Simulation tests pave the way for more controlled, repeatable experimental conditions, while real-world deployments on the Unitree G1 humanoid robot corroborate the practicality and robustness of ASAP in field applications. These tests reveal a marked enhancement in performing agile maneuvers—such as jumps and complex athletic celebrations—a testament to ASAP's potential in advancing humanoid robotics.

Implications and Future Directions

ASAP's contribution to sim-to-real transfer in robotics lies in its ability to actively compensate dynamics mismatches without the exhaustive tuning traditional methods often require. This benefits practical humanoid applications—envisioning humanoid robots in spaces like manufacturing, caregiving, and complex human-robot interaction environments is becoming increasingly feasible as these robots achieve greater dexterity and expressiveness.

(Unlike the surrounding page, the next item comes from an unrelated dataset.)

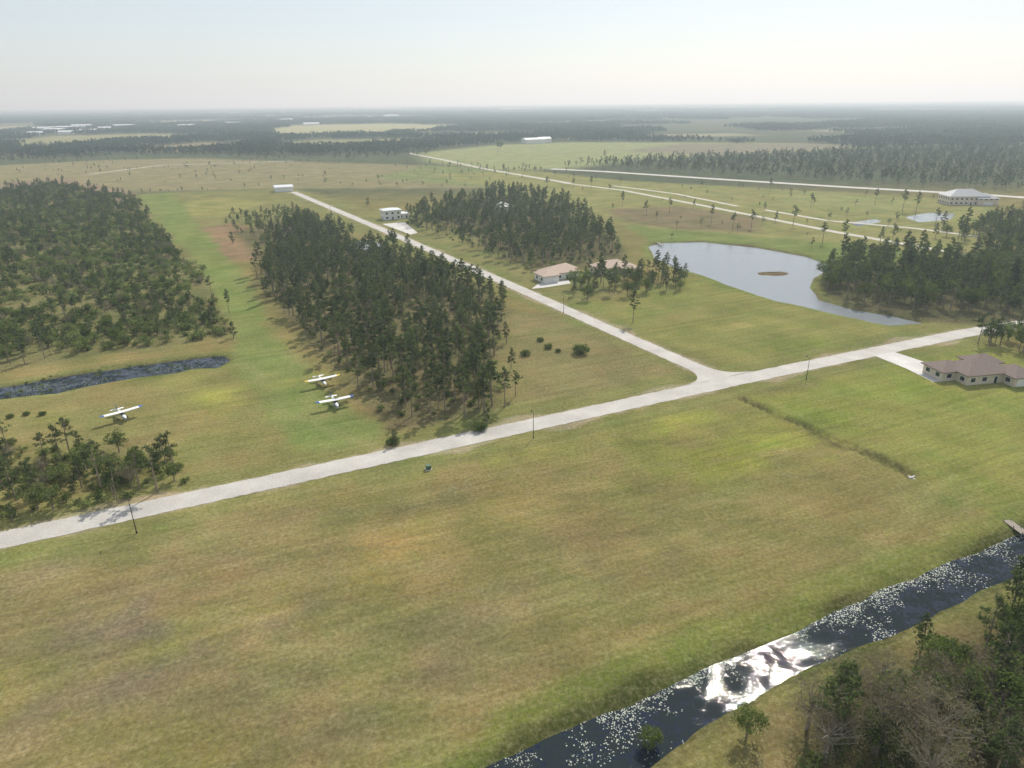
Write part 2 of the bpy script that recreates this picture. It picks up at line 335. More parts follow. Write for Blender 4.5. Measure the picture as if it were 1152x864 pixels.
for s in (1,-1):
    S=15.; w1=3.1; P0=J+s*d1*S+d2*w1; P2=J+d2*S+s*d1*w1; Pc=J+s*d1*w1+d2*w1
    arc=[(1-t)**2*P0+2*t*(1-t)*Pc+t*t*P2 for t in np.linspace(0,1,12)]
    sheet('road_corner',[Pc-s*d1*.3-d2*.3]+arc if s>0 else ([Pc-s*d1*.3-d2*.3]+arc)[::-1],.059,M_road)
ribbon('gravel_road',GP([(636,206),(700,214),(800,233),(870,247),(940,261),(1020,275),(1152,298),(1300,325)]),6,.05,M_track,6)
ribbon('highway',GP([(620,190),(680,193),(800,201),(960,211),(1090,218),(1300,232)]),13,.05,M_road,10)
ribbon('dirt_path',GP([(458,172),(500,180),(545,190),(640,206)]),8,.04,M_track,10,.8)
ribbon('dirt_path',GP([(690,209),(760,218),(830,232)]),5,.045,M_track,8,.5)
ribbon('gravel_road',GP([(860,236),(930,248),(1030,257),(1100,266)]),5,.045,M_track,8,.3)
ribbon('dirt_path',GP([(100,196),(180,186),(330,181)]),6,.04,M_track,10,.8)
ribbon('dirt_path',GP([(250,141),(300,148),(420,152)]),16,.04,M_track,30,1)
sheet('driveway',GP([(983,400),(1006,396),(1042,408),(1062,418),(1080,428),(1050,430),(1020,415)]),.064,M_conc)
sheet('driveway',GP([(598,325),(606,319),(640,315),(642,319),(610,324)]),.064,M_conc)
sheet('driveway',GP([(430,252),(455,250),(470,262),(462,264)]),.064,M_conc)
# ------------------------------------------------------------------ tree meshes
def quads(c,L,W,rng,flat=.0):
    n=len(c); a=rng.normal(size=(n,3)); a[:,2]*=(1-flat); a/=np.linalg.norm(a,axis=1)[:,None]
    b=rng.normal(size=(n,3)); b=np.cross(a,b); b/=np.linalg.norm(b,axis=1)[:,None]
    l=(L*rng.uniform(.6,1.3,(n,1)))/2; ww=(W*rng.uniform(.6,1.3,(n,1)))/2
    v=np.stack([c-a*l,c+b*ww,c+a*l,c-b*ww],1).reshape(-1,3); return v
def tube(p,r,seg=5):
    p=np.array(p,float); V=[];Fs=[]
    for i in range(len(p)):
        d=p[min(i+1,len(p)-1)]-p[max(i-1,0)]; d/=np.linalg.norm(d)+1e-9
        x=np.cross(d,[0,0,1.]) if abs(d[2])<.9 else np.cross(d,[1.,0,0]); x/=np.linalg.norm(x); y=np.cross(d,x)
        for k in range(seg):
            t=2*math.pi*k/seg; V.append(p[i]+(x*math.cos(t)+y*math.sin(t))*r[i])
    for i in range(len(p)-1):
        for k in range(seg): Fs.append([i*seg+k,i*seg+(k+1)%seg,(i+1)*seg+(k+1)%seg,(i+1)*seg+k])
    return V,Fs
class TB:
    def __init__(s): s.v=[];s.f=[];s.m=[];s.t=[]
    def add(s,V,Fs,m,t=.5):
        o=len(s.v); s.v+= [tuple(x) for x in V]; s.f+=[[i+o for i in f] for f in Fs]; s.m+=[m]*len(Fs); s.t+= (list(t) if hasattr(t,'__len__') else [t]*len(Fs))
    def leaves(s,c,L,W,rng,t,flat=0):
        V=quads(c,L,W,rng,flat); n=len(c); s.add(V,[[4*i,4*i+1,4*i+2,4*i+3] for i in range(n)],1,t)
    def mesh(s,name,mats): return mesh(name,s.v,s.f,mats,s.m,s.t)
def ball(n,rng,r,sq=1):
    d=rng.normal(size=(n,3)); d/=np.linalg.norm(d,axis=1)[:,None]; d*=(rng.uniform(0.25,1,(n,1))**.5)*r; d[:,2]*=sq; return d
def pine(name,Ht,seed,start=.4,spread=2.6,nb=30,nper=18,L=.6,W=.24):
    rng=np.random.RandomState(seed); b=TB(); bend=rng.uniform(-.5,.5,2)
    tp=lambda z:np.array([bend[0]*(z/Ht)**2*1.2,bend[1]*(z/Ht)**2*1.2,z])
    V,Fs=tube([tp(z) for z in np.linspace(-.2,Ht*.97,7)],np.linspace(.22,.05,7),6); b.add(V,Fs,0)
    for i in range(nb):
        t=(i+rng.uniform(0,1))/nb; z=Ht*(start+(.96-start)*t); pr=(1-t)**.65*(.55+.45*min(1,t*3.5))+.12
        ln=spread*pr*rng.uniform(.45,1.2); a=rng.uniform(0,2*math.pi); base=tp(z); tip=base+np.array([math.cos(a)*ln,math.sin(a)*ln,ln*rng.uniform(-.05,.45)])
        V,Fs=tube([base,(base+tip)/2+[0,0,-.05*ln],tip],[.06,.04,.015],3); b.add(V,Fs,0)
        for q in ((.6,1.02) if ln>1.1 else (.85,)):
            c=base+(tip-base)*q+rng.normal(size=3)*.12; rr=rng.uniform(.42,.75)
            b.leaves(c+ball(nper,rng,rr,.6),L,W,rng,np.clip(rng.uniform(.1,.9)+rng.uniform(-.2,.2,nper),0,1))
    b.leaves(tp(Ht)+ball(nper,rng,.5,1.3)-[0,0,.3],L,W,rng,.7*np.ones(nper))
    return b.mesh(name,[M_bark,M_pine])
def broad(name,Ht,Rr,seed,mat,bark,nc=46,nper=34,L=.42,W=.3,lo=.25):
    rng=np.random.RandomState(seed); b=TB(); V,Fs=tube([(0,0,-.2),(.1,0,Ht*.3),(.2,.1,Ht*.6)],[.28,.2,.1],6); b.add(V,Fs,0)
    for i in range(nc):
        d=rng.normal(size=3); d/=np.linalg.norm(d); rr=rng.uniform(.45,1.)
        c=np.array([d[0]*Rr*rr,d[1]*Rr*rr,Ht*(lo+1)/2+d[2]*Ht*(1-lo)/2*rr*.95])
        s=np.array([.1,.05,Ht*rng.uniform(.2,.5)]); 
        if i%2==0: V,Fs=tube([s,(s+c)/2+rng.normal(size=3)*.2,c],[.09,.05,.015],3); b.add(V,Fs,0)
        b.leaves(c+ball(nper,rng,Rr*rng.uniform(.2,.36),.75),L,W,rng,np.clip(rng.uniform(.1,.9)+rng.uniform(-.2,.2,nper),0,1))
    return b.mesh(name,[bark,mat])
def shrub(name,Ht,Rr,seed,mat,nc=9,nper=14,L=.5,W=.28):
    rng=np.random.RandomState(seed); b=TB()
    for i in range(nc):
        a=rng.uniform(0,6.28); q=rng.uniform(0,.8)*Rr; c=np.array([math.cos(a)*q,math.sin(a)*q,Ht*rng.uniform(.3,.7)])
        V,Fs=tube([(0,0,-.1),c],[.05,.02],3); b.add(V,Fs,0)
        b.leaves(c+ball(nper,rng,Rr*.45,.8),L,W,rng,np.clip(rng.uniform(0,1)+rng.uniform(-.2,.2,nper),0,1))
    return b.mesh(name,[M_bark,mat])
def farpatch(name,size,n,seed,per=26,L=1.7,W=1.2,hmin=8,hmax=14):
    rng=np.random.RandomState(seed); b=TB()
    for i in range(n):
        x,y=(rng.uniform(-size/2,size/2,2) if n>1 else (0,0)); h=rng.uniform(hmin,hmax); r=rng.uniform(2.0,3.4)
        V,Fs=tube([(x,y,0),(x,y,h*.8)],[.2,.1],3); b.add(V,Fs,0)
        nc=4; per_=per//nc
        for k in range(nc):
            c=np.array([x+rng.uniform(-.5,.5)*r,y+rng.uniform(-.5,.5)*r,h*(.45+.5*k/nc)])
            b.leaves(c+ball(per_,rng,r*(.75-.1*k),.8),L,W,rng,np.clip(rng.uniform(.1,.9)+rng.uniform(-.2,.2,per_),0,1))
    return b.mesh(name,[M_bark,M_far])
pines=[pine('pine_a',14,1,.45,2.4,28),pine('pine_b',12,2,.58,2.2,20),pine('pine_c',15,3,.52,2.4,26),pine('pine_d',10,4,.3,2.1,24),pine('pine_e',11.5,5,.5,2.6,20),pine('pine_f',7,6,.12,1.8,20)]
oaks=[broad('oak_a',8,3.6,11,M_oak,M_bark),broad('oak_b',6.5,3.0,12,M_scrub,M_bark,36,28),broad('oak_c',9.5,3.8,13,M_oak,M_bark)]
drys=[broad('dry_a',8,3.3,21,M_dry,M_twig,60,34,.55,.05),broad('dry_b',9.5,3.8,22,M_dry,M_twig,70,36,.6,.05)]
shr=[shrub('shrub_a',1.6,1.5,31,M_scrub),shrub('shrub_b',2.4,1.8,32,M_scrub,11),shrub('shrub_c',1.2,1.3,33,M_oak,8),shrub('shrub_d',3.2,1.9,34,M_oak,14,16)]
fars=[farpatch('far_t%d'%i,0,1,40+i,40,1.3,.9) for i in range(4)]
patches=[farpatch('far_p%d'%i,62,46,50+i,20,2.6,1.9) for i in range(3)]
bush=broad('round_bush',3.2,2.9,61,M_oak,M_bark,70,30,.38,.26,.0)
def src(name,meshes):
    c=bpy.data.collections.new(name)
    for i,m in enumerate(meshes):
        o=bpy.data.objects.new('%s_%02d'%(name,i),m); c.objects.link(o)
    return c
C_pine=src('src_pine',pines[:5]); C_small=src('src_smallpine',[pines[3],pines[5],oaks[1],pines[4]]); C_mix=src('src_mix',[pines[0],pines[2],pines[4],oaks[0],oaks[2],pines[3]])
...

Looking forward, extending ASAP to accommodate more diverse robots and task environments could usher in significant developments. Future research could probe more into the delta action model's adaptability to varied limbs and sensors, efficient learning from diverse, fewer real-world samples, and integrating advanced sensor input for even more nuanced control policies.

ASAP marks a significant step in humanoid robotics, bridging simulation and reality to bring us closer to fully autonomous, agile humanoid applications. The framework sets the groundwork for expansive research and potential applications in real-world human-like robotics.